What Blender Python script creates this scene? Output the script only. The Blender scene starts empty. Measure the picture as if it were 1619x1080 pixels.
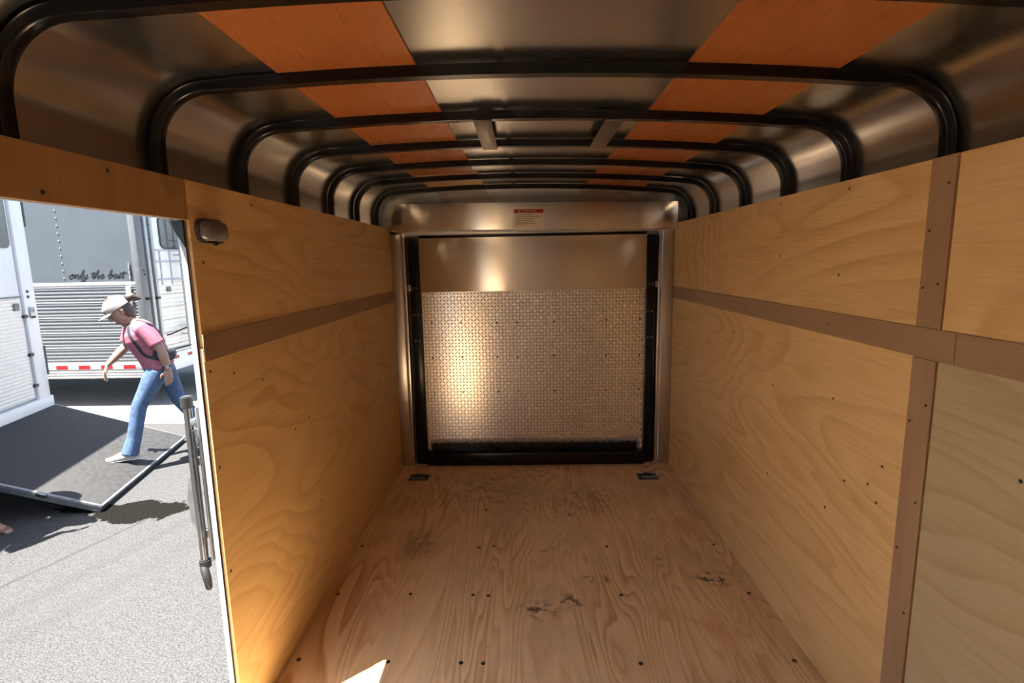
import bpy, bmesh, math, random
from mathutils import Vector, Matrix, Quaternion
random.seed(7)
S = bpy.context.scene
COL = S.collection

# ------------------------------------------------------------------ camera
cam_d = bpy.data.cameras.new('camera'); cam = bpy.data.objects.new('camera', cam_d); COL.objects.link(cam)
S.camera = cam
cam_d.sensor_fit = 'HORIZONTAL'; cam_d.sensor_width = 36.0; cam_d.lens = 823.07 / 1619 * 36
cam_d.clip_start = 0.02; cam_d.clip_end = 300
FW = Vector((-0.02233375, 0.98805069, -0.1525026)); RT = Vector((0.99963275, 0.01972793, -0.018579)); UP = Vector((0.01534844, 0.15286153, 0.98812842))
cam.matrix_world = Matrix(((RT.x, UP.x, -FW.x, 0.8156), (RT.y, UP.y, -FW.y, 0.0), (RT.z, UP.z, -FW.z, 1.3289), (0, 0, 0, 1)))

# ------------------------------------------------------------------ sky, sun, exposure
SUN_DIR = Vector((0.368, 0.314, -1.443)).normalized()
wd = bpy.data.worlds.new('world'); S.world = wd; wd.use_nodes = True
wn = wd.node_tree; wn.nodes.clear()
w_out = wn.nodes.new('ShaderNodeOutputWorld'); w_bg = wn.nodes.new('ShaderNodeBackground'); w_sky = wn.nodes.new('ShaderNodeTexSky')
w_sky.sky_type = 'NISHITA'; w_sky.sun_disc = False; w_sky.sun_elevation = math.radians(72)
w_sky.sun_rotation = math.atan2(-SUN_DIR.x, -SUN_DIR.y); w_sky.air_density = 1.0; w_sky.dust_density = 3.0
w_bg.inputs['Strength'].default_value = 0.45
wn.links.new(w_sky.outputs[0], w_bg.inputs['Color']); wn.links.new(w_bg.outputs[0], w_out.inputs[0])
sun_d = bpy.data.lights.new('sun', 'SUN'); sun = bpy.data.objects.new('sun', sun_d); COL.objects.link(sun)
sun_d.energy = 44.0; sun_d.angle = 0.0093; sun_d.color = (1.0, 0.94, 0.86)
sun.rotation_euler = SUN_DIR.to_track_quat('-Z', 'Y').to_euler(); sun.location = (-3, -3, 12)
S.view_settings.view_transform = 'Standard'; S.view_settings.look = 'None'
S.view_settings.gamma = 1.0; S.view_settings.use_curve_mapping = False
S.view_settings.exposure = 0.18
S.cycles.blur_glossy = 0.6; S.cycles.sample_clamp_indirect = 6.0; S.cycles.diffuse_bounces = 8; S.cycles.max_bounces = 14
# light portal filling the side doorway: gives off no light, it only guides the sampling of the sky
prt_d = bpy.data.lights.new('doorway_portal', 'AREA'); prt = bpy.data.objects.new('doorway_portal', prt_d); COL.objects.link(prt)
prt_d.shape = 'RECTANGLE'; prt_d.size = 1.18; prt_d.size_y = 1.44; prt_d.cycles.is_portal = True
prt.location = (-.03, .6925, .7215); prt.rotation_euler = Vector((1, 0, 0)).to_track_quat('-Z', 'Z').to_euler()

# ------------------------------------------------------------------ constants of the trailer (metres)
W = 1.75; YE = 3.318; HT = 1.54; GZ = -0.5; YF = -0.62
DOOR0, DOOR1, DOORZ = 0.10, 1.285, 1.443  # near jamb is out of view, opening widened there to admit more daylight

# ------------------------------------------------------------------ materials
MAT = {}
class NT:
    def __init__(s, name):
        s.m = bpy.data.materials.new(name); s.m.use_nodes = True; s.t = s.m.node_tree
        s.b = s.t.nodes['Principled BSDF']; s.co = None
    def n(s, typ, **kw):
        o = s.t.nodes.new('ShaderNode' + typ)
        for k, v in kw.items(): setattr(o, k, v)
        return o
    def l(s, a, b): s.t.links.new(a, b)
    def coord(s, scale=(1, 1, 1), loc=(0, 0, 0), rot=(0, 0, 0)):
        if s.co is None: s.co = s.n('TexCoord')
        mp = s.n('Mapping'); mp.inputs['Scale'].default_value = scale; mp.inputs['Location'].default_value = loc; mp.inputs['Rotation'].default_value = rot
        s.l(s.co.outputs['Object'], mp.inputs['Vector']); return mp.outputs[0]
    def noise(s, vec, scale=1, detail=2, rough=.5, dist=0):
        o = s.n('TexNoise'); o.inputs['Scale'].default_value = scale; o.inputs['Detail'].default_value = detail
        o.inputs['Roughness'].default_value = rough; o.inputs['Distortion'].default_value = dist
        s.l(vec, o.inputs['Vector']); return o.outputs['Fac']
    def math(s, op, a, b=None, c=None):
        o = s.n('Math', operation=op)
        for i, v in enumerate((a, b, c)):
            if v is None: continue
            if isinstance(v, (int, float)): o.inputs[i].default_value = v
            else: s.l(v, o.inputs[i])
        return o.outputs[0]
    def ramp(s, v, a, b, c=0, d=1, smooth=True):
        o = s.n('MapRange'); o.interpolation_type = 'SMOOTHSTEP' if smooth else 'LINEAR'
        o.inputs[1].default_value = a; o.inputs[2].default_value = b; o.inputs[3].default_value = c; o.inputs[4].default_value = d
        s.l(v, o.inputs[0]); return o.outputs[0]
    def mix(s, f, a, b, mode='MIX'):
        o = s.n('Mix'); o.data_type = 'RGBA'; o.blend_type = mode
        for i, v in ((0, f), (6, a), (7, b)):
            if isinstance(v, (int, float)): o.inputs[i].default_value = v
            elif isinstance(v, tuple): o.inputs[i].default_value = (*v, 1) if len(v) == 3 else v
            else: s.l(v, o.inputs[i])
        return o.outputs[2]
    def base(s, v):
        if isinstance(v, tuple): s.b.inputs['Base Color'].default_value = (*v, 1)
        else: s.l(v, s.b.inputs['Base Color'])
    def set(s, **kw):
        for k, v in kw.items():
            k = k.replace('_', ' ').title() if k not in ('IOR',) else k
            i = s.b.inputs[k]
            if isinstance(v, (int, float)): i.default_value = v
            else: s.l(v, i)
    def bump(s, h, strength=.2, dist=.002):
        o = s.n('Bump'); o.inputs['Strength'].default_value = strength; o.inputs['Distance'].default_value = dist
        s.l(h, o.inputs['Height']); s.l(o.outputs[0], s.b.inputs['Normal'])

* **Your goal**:
Your task is to return the lines above, from the first one up to and including the line containing "COL = S.collection", minus any pictures.

* **Solution to this exercise**:
What Blender Python script creates this scene? Output the script only. The Blender scene starts empty. Measure the picture as if it were 1619x1080 pixels.
import bpy, bmesh, math, random
from mathutils import Vector, Matrix, Quaternion
random.seed(7)
S = bpy.context.scene
COL = S.collection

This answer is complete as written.